Beauty Lies In The Eye



I have to confess my love for bread. My salivary glands can work themselves up into a furor over just about any leavened product combined with my other drug of choice, le fromage. And some of my best memories of the last few years were had with Lucy, some wine, a slice of rank cheese, and a traditionally prepared loaf of baguette de tradition francaise.
As a cook, too, I have learned to hold bread in high esteem simply from a technical standpoint. Working on the line doesn't afford you many chances to bake bread: the two departments are at the very least separated, if the restaurant even makes bread at all. And at culinary school, even with a pastry course, I barely spent a week learning about bread-making.

So, it follows, that the most interesting and obsessing food thing for me, right now, is making bread.

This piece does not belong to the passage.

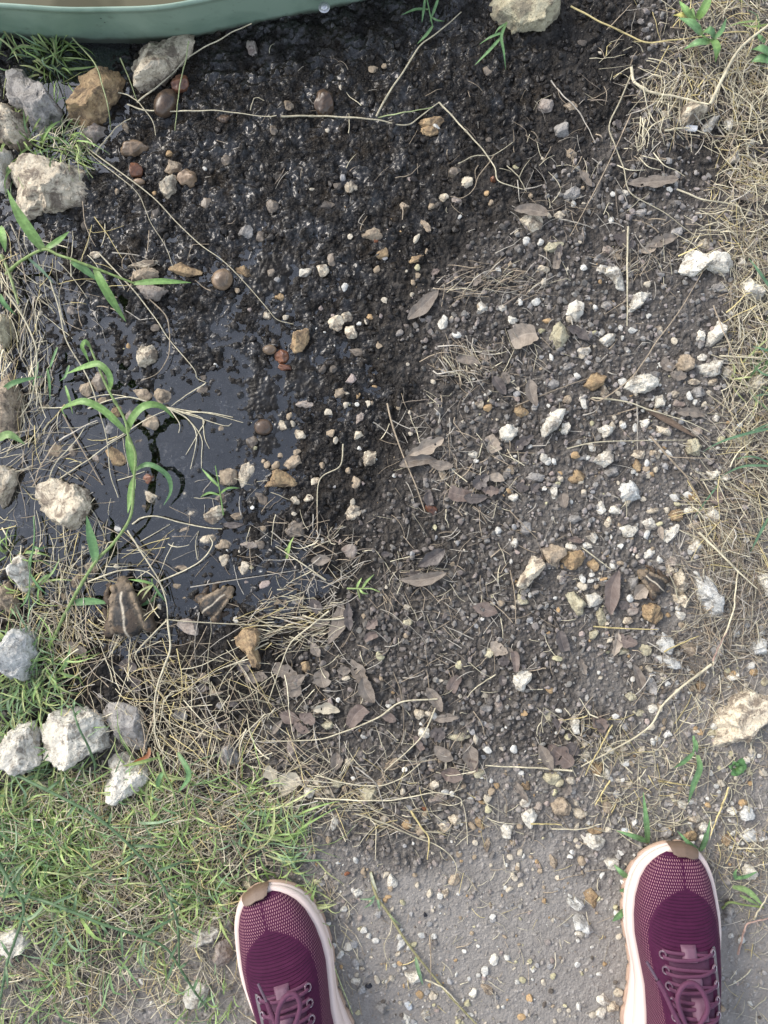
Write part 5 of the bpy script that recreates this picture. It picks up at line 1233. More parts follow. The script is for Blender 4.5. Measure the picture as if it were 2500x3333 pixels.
plant('grass_sprout', 'bright green fork-shaped sprout lying on the black crumbs', 'grass', [('H', '585,518,4 680,519,6 740,520,6 792,540,4', 6, (.36, .46, .18), .005)],
 [('H', '645,515,6 658,485,9 678,450,8', 8, (.34, .46, .16), .006), ('H', '682,514,6 712,470,9 758,428,8', 8, (.34, .46, .16), .006), ('H', '662,520,6 685,545,8 720,553,5', 7, (.34, .46, .16), .006), ('H', '650,524,6 660,560,5 672,605,3', 5, (.34, .40, .16), .006)], ('H', 640, 520))
plant('grass_sprout', 'single small green shoot above the wet litter by the puddle', 'grass', [], [('H', '200,330,3 212,280,8 222,235,11 248,188,10', 10, (.34, .46, .14), .006), ('H', '190,280,4 205,265,7 230,258,5', 6, (.3, .4, .14), .006)], ('H', 205, 300))
plant('grass_plant', 'drying grass stem with blue-green tips lying on the dirt between the shoes', 'grass', [('M', '735,700,2 770,850,6 840,950,6 960,1140,5 1100,1320,5 1250,1500,5 1420,1680,4', 9, (.42, .38, .19), .005)],
 [('M', '775,860,6 785,900,9 790,945,5', 8, (.22, .32, .18), .006), ('M', '770,845,6 730,870,9 660,872,5', 7, (.22, .32, .18), .006), ('M', '760,860,6 735,900,8 690,930,4', 7, (.22, .32, .18), .006), ('M', '1020,1240,12 1040,1330,18 1068,1420,15', 12, (.2, .31, .16), .006), ('M', '735,700,3 750,760,8 780,830,8', 10, (.42, .42, .3), .006), ('M', '850,960,6 880,1000,10 930,1040,4', 6, (.24, .3, .14), .006)], ('M', 770, 850))
plant('grass_plant', 'green grass with a long drooping blade below the layered rock', 'grass', [('R', '492,-10,14 495,50,18 490,95,20', 9, G2, .01)],
 [('R', '515,110,20 528,190,24 490,290,16 458,405,4', 20, G2, .02), ('R', '492,95,20 430,150,22 368,192,8', 15, G2, .02), ('R', '490,5,14 505,50,20 512,95,18', 14, G2, .02)], ('R', 492, 60))
plant('grass_plant', 'two-bladed green grass beside the toe of the shoe on the dirt', 'grass', [], [('R', '208,655,4 195,500,22 178,338,20', 18, G2, .02), ('R', '203,645,5 120,612,16 12,578,10', 17, G2, .02), ('R', '190,635,5 170,620,9 140,605,5', 8, G1, .01)], ('R', 206, 650))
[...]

I usually don't read Mark Bittman's articles in the NY Times (The Minimalist) because I find them precious, boring, and pretentious...pretty much all things I avoid when it comes to food. Seriously, how many times can you toss dried pasta with (pick one: olive oil, Parmesan, canned sardines) and call it an article? But one time he came through was in introducing me to Jim Lahey's book, My Bread.

Basically, it is now my Holy Grail of bread-making. By combining flour, water, salt, and a tiny amount of yeast and letting them ferment for a much longer time than traditionally allowed (12-18 hours), the bread will knead itself without the use of a standing mixer. This is great, since I sold mine in NYC to finance a little year-long travel habit and am loathe to purchase anything as big and important as a Kitchenaid.


After leaving it on top of the fridge overnight, the dough is darker, bubbling, and making the kitchen smell yeasty (in a good way).


After taking it out of the bowl, I just loosely formed it into a ball and let it rise again for an hour.


And dang, that came out pretty well. The trick is took cook the bread in two different ways: covered and uncovered. The initial covered period lets the bread steam and expand, and the secondary period uncovered firms and browns the crust. If it was left uncovered the entire time it would be a small, dense, burnt lump of gross.

Thanks to Sonic Youth and BJM for the afternoon soundtrack.